A growing trend of the last 20 years within the international development community is the budding focus on “women’s empowerment.” States, non-governmental organizations (NGOs), and supranational organizations – such as the United Nations and the World Bank, have directed development initiatives toward women, most notably emphasizing income-generating and market-based projects as vehicles of economic and social empowerment. This paper argues that a concentration on women’s entrepreneurship as a major development mechanism is potentially flawed, particularly when the enterprises generate products that are dependent on the ebbs and flows of the global market and fluctuating tastes of consumers in the Global North. This investigation will examine the sustainability of market-based women’s empowerment mechanisms and poverty alleviation initiatives, focusing on social enterprises generating “niche products.” It will compare two globally popular cosmetic products as case studies: argan oil, produced primarily in Morocco, and shea butter, produced in West Africa – specifically Ghana and Burkina Faso.

In exploring the implications of social enterprises for women’s economic empowerment, it is necessary to first contextualize shea and argan gendered production processes and examine the transition from a locally essential raw material to a luxury cosmetic product demanded by wealthy consumers all over the world. We must then describe the “neoliberal development paradigm,” a concept encouraging development initiatives rooted in ideals of individualism and entrepreneurial spirit. Situating shea butter and argan oil production and consumption within this paradigm will catalyze three things.
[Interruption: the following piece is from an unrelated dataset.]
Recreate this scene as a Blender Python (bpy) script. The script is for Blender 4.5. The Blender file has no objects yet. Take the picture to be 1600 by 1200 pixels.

First, this analysis looks at quantitative economic data, focusing on local household returns to income and wealth in the wake of the argan and shea booms to quantitatively corroborate (or disprove) the notions of success dominating discourse on market-based development projects. Second, it constructs a theoretical framework that critiques the paradigm from feminist and sociological perspectives, elucidating the power dynamics and inequality between producers and consumers of argan and shea. Finally, this paper compares those empirical findings and qualitative critiques to anecdotes collected on the ground from Marjana Cooperative members. These independent analyses taken together will allow exploration of an important debate dominating development discourse: whether short-term material benefits are provided by market-based initiatives, and if so, whether these benefits outweigh long-term structural weaknesses of such initiatives.